## Collected data
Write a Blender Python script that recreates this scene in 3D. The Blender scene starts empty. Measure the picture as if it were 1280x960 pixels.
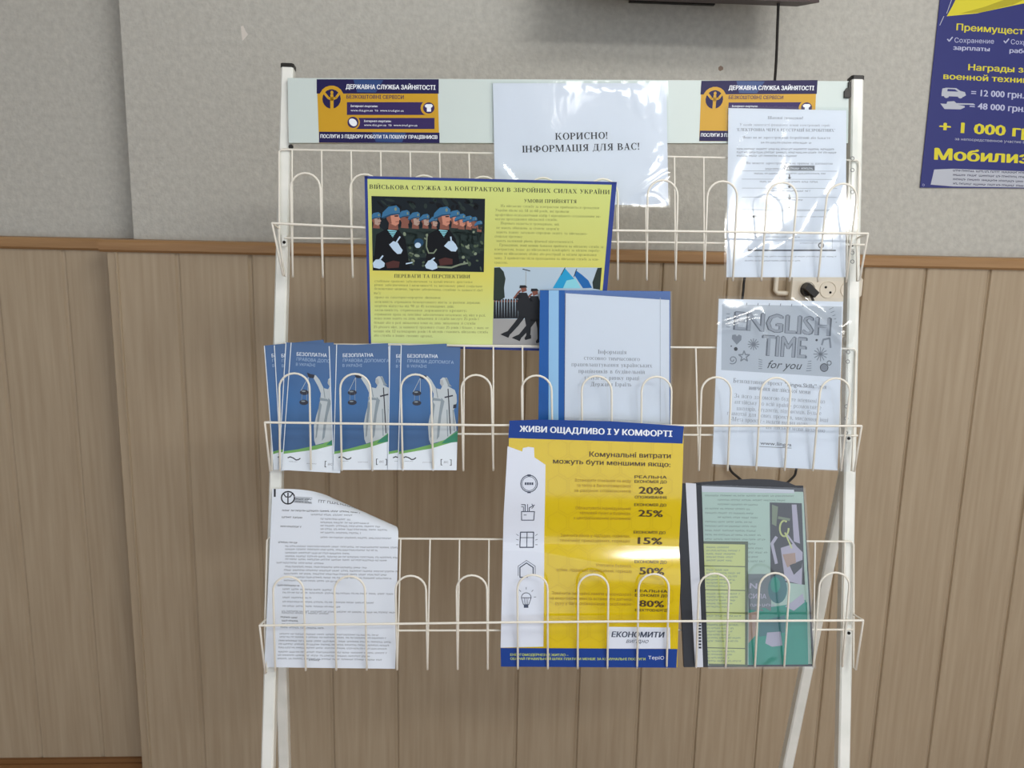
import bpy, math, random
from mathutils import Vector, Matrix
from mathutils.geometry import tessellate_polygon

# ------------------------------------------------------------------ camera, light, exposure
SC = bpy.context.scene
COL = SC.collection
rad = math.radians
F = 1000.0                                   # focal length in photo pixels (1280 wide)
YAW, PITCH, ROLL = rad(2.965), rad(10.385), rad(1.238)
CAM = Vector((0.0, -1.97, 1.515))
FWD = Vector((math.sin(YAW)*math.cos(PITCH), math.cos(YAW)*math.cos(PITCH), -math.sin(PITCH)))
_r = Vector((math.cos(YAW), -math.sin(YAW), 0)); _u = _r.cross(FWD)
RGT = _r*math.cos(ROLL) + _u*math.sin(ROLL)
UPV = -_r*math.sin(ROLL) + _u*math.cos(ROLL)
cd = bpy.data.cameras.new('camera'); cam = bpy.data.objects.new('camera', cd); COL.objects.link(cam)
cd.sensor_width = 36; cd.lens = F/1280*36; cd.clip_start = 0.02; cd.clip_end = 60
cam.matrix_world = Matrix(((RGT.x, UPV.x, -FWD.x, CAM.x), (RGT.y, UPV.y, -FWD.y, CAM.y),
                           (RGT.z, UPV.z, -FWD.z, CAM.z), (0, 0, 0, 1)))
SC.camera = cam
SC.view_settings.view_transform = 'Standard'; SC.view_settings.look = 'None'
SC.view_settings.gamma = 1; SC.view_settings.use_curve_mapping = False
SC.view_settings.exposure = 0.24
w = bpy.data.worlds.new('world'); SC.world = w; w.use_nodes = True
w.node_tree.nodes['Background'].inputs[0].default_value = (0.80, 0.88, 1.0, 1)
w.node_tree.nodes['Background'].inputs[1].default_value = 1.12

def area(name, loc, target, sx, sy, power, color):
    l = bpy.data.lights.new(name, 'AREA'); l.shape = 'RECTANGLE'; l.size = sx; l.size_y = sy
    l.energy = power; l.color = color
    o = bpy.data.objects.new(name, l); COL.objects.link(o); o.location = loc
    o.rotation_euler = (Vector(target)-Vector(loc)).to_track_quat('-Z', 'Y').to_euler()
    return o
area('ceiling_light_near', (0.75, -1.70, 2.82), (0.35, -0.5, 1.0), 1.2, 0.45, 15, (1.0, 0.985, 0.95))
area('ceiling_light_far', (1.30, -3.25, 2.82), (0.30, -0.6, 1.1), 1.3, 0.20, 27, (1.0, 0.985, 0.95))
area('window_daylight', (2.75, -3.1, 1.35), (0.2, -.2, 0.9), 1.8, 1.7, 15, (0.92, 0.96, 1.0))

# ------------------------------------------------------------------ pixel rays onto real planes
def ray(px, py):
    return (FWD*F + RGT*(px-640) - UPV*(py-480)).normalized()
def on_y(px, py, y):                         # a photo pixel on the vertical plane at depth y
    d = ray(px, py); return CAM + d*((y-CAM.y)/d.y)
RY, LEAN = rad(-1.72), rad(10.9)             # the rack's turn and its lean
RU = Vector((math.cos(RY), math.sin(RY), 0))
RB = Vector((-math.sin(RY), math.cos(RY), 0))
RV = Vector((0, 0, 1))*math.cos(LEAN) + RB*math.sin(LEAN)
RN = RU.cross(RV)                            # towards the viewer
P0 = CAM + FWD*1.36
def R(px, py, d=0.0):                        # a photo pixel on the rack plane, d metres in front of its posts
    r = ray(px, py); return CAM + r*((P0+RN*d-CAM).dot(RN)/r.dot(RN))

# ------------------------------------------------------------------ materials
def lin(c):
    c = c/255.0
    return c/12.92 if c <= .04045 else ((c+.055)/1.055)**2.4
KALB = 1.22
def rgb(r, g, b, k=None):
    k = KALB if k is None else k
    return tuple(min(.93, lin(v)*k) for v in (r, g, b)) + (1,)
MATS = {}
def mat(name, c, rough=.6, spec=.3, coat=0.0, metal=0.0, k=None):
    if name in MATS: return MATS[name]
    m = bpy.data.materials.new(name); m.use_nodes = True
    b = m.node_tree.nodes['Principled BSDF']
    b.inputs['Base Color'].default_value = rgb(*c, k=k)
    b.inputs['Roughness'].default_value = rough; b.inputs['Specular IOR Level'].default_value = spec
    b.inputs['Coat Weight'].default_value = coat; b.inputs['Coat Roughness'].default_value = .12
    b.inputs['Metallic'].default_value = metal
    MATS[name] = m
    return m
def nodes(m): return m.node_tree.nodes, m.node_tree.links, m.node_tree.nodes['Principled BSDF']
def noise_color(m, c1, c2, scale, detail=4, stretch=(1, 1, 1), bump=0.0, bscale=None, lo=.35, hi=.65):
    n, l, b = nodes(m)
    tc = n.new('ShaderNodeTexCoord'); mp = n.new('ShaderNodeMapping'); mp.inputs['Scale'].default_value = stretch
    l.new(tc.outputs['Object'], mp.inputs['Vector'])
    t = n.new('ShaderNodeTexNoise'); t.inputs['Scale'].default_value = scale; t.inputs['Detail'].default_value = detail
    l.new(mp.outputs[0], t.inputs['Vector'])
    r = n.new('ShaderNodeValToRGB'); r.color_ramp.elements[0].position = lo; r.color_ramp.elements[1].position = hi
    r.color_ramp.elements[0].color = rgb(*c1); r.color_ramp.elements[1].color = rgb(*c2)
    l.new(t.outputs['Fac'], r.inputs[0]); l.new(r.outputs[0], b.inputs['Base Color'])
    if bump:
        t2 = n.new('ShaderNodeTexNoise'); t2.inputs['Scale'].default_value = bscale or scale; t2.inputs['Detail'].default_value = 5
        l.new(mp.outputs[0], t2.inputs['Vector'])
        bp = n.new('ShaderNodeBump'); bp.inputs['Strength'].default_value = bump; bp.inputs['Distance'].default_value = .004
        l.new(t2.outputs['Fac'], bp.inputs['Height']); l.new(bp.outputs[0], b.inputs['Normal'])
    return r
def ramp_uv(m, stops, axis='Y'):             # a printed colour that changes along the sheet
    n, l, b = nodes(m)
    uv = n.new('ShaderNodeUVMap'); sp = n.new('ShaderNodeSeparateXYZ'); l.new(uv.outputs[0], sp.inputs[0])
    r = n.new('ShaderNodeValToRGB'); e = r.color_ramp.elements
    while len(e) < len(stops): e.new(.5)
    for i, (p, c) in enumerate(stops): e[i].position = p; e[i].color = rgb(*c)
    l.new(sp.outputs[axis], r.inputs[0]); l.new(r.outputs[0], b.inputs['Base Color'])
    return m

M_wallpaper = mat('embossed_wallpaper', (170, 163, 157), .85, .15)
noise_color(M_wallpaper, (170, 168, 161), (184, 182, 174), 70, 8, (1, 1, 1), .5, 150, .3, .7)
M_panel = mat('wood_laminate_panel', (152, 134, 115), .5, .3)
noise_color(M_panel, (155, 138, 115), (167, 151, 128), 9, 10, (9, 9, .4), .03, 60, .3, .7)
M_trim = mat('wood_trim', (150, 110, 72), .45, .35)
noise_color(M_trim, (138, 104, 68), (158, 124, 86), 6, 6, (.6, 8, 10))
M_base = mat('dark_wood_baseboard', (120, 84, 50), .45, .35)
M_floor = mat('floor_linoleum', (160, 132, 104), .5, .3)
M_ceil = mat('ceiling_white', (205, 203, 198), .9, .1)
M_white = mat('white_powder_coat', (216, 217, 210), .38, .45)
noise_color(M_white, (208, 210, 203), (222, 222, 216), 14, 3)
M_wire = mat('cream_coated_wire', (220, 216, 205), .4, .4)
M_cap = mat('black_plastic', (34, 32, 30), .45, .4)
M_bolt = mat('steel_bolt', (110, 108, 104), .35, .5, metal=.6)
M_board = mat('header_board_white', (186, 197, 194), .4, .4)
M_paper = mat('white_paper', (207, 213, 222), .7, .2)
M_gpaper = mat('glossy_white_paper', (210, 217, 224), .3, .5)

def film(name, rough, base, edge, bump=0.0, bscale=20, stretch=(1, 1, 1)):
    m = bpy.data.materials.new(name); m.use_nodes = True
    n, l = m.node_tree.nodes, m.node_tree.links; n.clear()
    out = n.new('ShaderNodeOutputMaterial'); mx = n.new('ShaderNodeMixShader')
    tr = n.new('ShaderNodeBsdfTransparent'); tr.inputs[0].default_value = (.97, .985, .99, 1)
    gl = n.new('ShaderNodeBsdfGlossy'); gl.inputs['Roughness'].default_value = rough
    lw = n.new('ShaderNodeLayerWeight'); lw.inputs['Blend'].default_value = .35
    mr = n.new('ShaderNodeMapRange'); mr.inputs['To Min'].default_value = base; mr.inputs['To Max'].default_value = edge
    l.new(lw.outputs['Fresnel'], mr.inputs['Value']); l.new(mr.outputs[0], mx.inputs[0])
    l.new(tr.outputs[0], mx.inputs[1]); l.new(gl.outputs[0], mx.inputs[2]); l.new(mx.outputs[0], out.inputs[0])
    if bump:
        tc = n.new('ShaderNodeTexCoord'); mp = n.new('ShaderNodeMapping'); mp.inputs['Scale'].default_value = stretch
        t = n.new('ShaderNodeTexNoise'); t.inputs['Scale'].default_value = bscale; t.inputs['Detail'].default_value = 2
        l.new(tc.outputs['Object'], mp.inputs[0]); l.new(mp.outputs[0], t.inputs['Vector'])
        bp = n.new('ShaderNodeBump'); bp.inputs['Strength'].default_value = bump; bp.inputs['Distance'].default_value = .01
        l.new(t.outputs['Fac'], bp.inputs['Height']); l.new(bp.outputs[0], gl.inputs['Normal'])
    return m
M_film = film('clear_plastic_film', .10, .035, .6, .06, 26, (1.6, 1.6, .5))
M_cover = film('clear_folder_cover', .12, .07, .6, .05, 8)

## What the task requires
Write out an exact copy of the listing, first line through the line containing "from mathutils.geometry import", with the pictures left out.

## Solution for this task
Write a Blender Python script that recreates this scene in 3D. The Blender scene starts empty. Measure the picture as if it were 1280x960 pixels.
import bpy, math, random
from mathutils import Vector, Matrix
from mathutils.geometry import tessellate_polygon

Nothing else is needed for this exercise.